— start of DATA BLOCK —

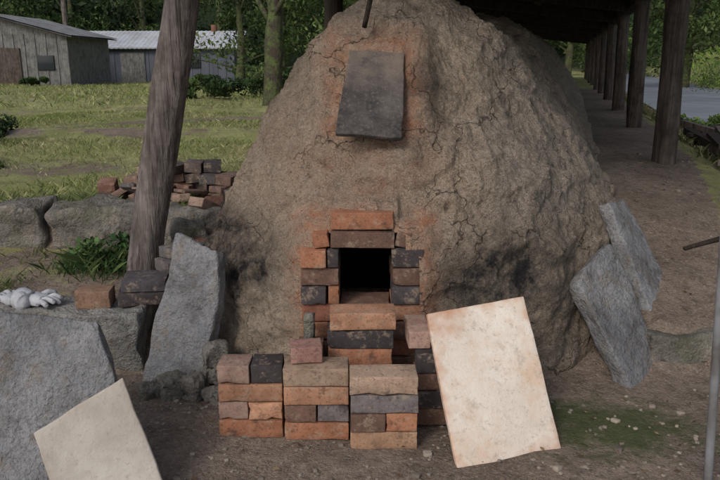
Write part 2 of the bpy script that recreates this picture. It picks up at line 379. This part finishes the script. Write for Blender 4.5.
def box_open(name,x0,x1,y0,y1,z0,z1,mat,parent):
    V=[(x0,y0,z0),(x1,y0,z0),(x1,y1,z0),(x0,y1,z0),(x0,y0,z1),(x1,y0,z1),(x1,y1,z1),(x0,y1,z1)]
    return mesh(name,V,[(0,3,7,4),(1,5,6,2),(3,2,6,7),(4,7,6,5),(0,1,2,3)],mat,parent,False)
box_open('firebox_dark_backing',-.26,.29,3.05,3.55,.1,.72,FIREDARK,kiln)  # backing box added behind the mouth, its black colour keeps the opening dark
h=.081; B=[]
y0=2.815
lc=[ORG,DB,DRK,RED,ORG,DB,DRK];rc=[DRK,DB,DRK,ORG2,DB,RED,DB]
for i in range(7):
    z1=.633-i*h; z0=z1-h+.003
    if i%2: B.append((-.25,-.088,y0+.01,.22,z0,z1,lc[i]))
    else: B+=[(-.25,-.140,y0,.22,z0,z1,lc[i]),(-.137,-.088,y0+.008,.22,z0,z1,lc[(i+2)%7])]
    B+=[(.134,.272,y0+.01*(i%2),.22,z0,z1,rc[i])]
B+=[(-.125,.145,y0+.008,.22,.637,.708,DB),(-.122,.142,y0+.024,.22,.712,.787,ORG)]
B+=[(-.20,-.13,y0+.025,.2,.637,.70,ORG,.0,-.15),(.15,.215,y0+.025,.2,.637,.705,DB,0,.2)]
for i in range(4): B.append((-.086,.132,y0+.02,.2,.38-(i+1)*h+.004,.38-i*h,[DB,DRK,RED,DB][i]))
bricks('mouth_brickwork',B,kiln)
P0=[(-.05,3.335,1.445),(.205,3.335,1.44),(.182,2.975,1.085),(-.105,2.965,1.10)]
slab('vent_cover_plate',P0,.025,PLATE,.006,.012,.006,kiln,extra=lambda o:sstep(o.z,1.24,1.42))
tube('damper_rod',[(.02,3.40,1.55),(.065,3.30,1.75),(.13,3.25,2.1)],[.012,.012,.012],DARKW,kiln,12)
# ---------------------------------------------------------------- brick stacks
h=.075
def course(x0,y,z,w,cols,split=None,dp=.115):
    if split is None: return [(x0,x0+w,y,dp,z,z+h-.002,cols[0])]
    return [(x0,x0+w*split,y,dp,z,z+h-.002,cols[0]),(x0+w*split+.002,x0+w,y,dp,z,z+h-.002,cols[1])]
B=course(-.537,2.41,0,.245,[ORG])+course(-.537,2.41,h,.245,[PNK,ORG2],.46)+course(-.535,2.41,2*h,.243,[ORG2])+course(-.535,2.41,3*h,.243,[PNK,DRK],.5)
bricks('brick_stack',B)
B=course(-.287,2.385,0,.245,[ORG])+course(-.285,2.385,h,.245,[DB,GRY],.5)+course(-.287,2.385,2*h,.245,[ORG2])+course(-.287,2.385,3*h,.245,[TAN])
bricks('brick_stack',B)
B=course(-.038,2.315,0,.25,[(.36,.22,.14)])+course(-.036,2.315,h,.248,[DB,ORG],.52)+course(-.036,2.315,2*h,.25,[GRY])+course(-.04,2.315,3*h,.25,[TAN])
bricks('brick_stack',B)
B=[]
for i in range(4): B+=course(.216,2.50,i*h,.24,[[DB],[DRK],[DB],[DRK]][i])
B+=[(.185,.275,2.56,.19,4*h,5*h,PNK,.05)]
bricks('brick_stack',B)
B=[]
for i in range(3): B+=[(-.13,.135,2.6,.115,i*.068,(i+1)*.068,DB)]
B+=[(-.13,.13,2.60,.115,.208,.283,ORG),(-.132,.135,2.60,.115,.284,.359,DRK),(-.122,.142,2.598,.115,.36,.435,ORG2)]
bricks('brick_stack',B)
bricks('broken_brick',[(-.265,-.145,2.42,.095,.30,.365,(.36,.2,.17),.12)])
rock('clay_lump',(-.21,2.72,.33),(.022,.03,.06),STONE2)
bricks('brick_stack',[(-.26,-.15,2.66,.12,i*.09,(i+1)*.09-.003,DB) for i in range(3)])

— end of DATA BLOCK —

## [TASK STATEMENT]
Take the data above and repeat it exactly, leaving each picture out.

## [RESULT OF THE EXERCISE]
Write part 2 of the bpy script that recreates this picture. It picks up at line 379. This part finishes the script. Write for Blender 4.5.
def box_open(name,x0,x1,y0,y1,z0,z1,mat,parent):
    V=[(x0,y0,z0),(x1,y0,z0),(x1,y1,z0),(x0,y1,z0),(x0,y0,z1),(x1,y0,z1),(x1,y1,z1),(x0,y1,z1)]
    return mesh(name,V,[(0,3,7,4),(1,5,6,2),(3,2,6,7),(4,7,6,5),(0,1,2,3)],mat,parent,False)
box_open('firebox_dark_backing',-.26,.29,3.05,3.55,.1,.72,FIREDARK,kiln)  # backing box added behind the mouth, its black colour keeps the opening dark
h=.081; B=[]
y0=2.815
lc=[ORG,DB,DRK,RED,ORG,DB,DRK];rc=[DRK,DB,DRK,ORG2,DB,RED,DB]
for i in range(7):
    z1=.633-i*h; z0=z1-h+.003
    if i%2: B.append((-.25,-.088,y0+.01,.22,z0,z1,lc[i]))
    else: B+=[(-.25,-.140,y0,.22,z0,z1,lc[i]),(-.137,-.088,y0+.008,.22,z0,z1,lc[(i+2)%7])]
    B+=[(.134,.272,y0+.01*(i%2),.22,z0,z1,rc[i])]
B+=[(-.125,.145,y0+.008,.22,.637,.708,DB),(-.122,.142,y0+.024,.22,.712,.787,ORG)]
B+=[(-.20,-.13,y0+.025,.2,.637,.70,ORG,.0,-.15),(.15,.215,y0+.025,.2,.637,.705,DB,0,.2)]
for i in range(4): B.append((-.086,.132,y0+.02,.2,.38-(i+1)*h+.004,.38-i*h,[DB,DRK,RED,DB][i]))
bricks('mouth_brickwork',B,kiln)
P0=[(-.05,3.335,1.445),(.205,3.335,1.44),(.182,2.975,1.085),(-.105,2.965,1.10)]
slab('vent_cover_plate',P0,.025,PLATE,.006,.012,.006,kiln,extra=lambda o:sstep(o.z,1.24,1.42))
tube('damper_rod',[(.02,3.40,1.55),(.065,3.30,1.75),(.13,3.25,2.1)],[.012,.012,.012],DARKW,kiln,12)
# ---------------------------------------------------------------- brick stacks
h=.075
def course(x0,y,z,w,cols,split=None,dp=.115):
    if split is None: return [(x0,x0+w,y,dp,z,z+h-.002,cols[0])]
    return [(x0,x0+w*split,y,dp,z,z+h-.002,cols[0]),(x0+w*split+.002,x0+w,y,dp,z,z+h-.002,cols[1])]
B=course(-.537,2.41,0,.245,[ORG])+course(-.537,2.41,h,.245,[PNK,ORG2],.46)+course(-.535,2.41,2*h,.243,[ORG2])+course(-.535,2.41,3*h,.243,[PNK,DRK],.5)
bricks('brick_stack',B)
B=course(-.287,2.385,0,.245,[ORG])+course(-.285,2.385,h,.245,[DB,GRY],.5)+course(-.287,2.385,2*h,.245,[ORG2])+course(-.287,2.385,3*h,.245,[TAN])
bricks('brick_stack',B)
B=course(-.038,2.315,0,.25,[(.36,.22,.14)])+course(-.036,2.315,h,.248,[DB,ORG],.52)+course(-.036,2.315,2*h,.25,[GRY])+course(-.04,2.315,3*h,.25,[TAN])
bricks('brick_stack',B)
B=[]
for i in range(4): B+=course(.216,2.50,i*h,.24,[[DB],[DRK],[DB],[DRK]][i])
B+=[(.185,.275,2.56,.19,4*h,5*h,PNK,.05)]
bricks('brick_stack',B)
B=[]
for i in range(3): B+=[(-.13,.135,2.6,.115,i*.068,(i+1)*.068,DB)]
B+=[(-.13,.13,2.60,.115,.208,.283,ORG),(-.132,.135,2.60,.115,.284,.359,DRK),(-.122,.142,2.598,.115,.36,.435,ORG2)]
bricks('brick_stack',B)
bricks('broken_brick',[(-.265,-.145,2.42,.095,.30,.365,(.36,.2,.17),.12)])
rock('clay_lump',(-.21,2.72,.33),(.022,.03,.06),STONE2)
bricks('brick_stack',[(-.26,-.15,2.66,.12,i*.09,(i+1)*.09-.003,DB) for i in range(3)])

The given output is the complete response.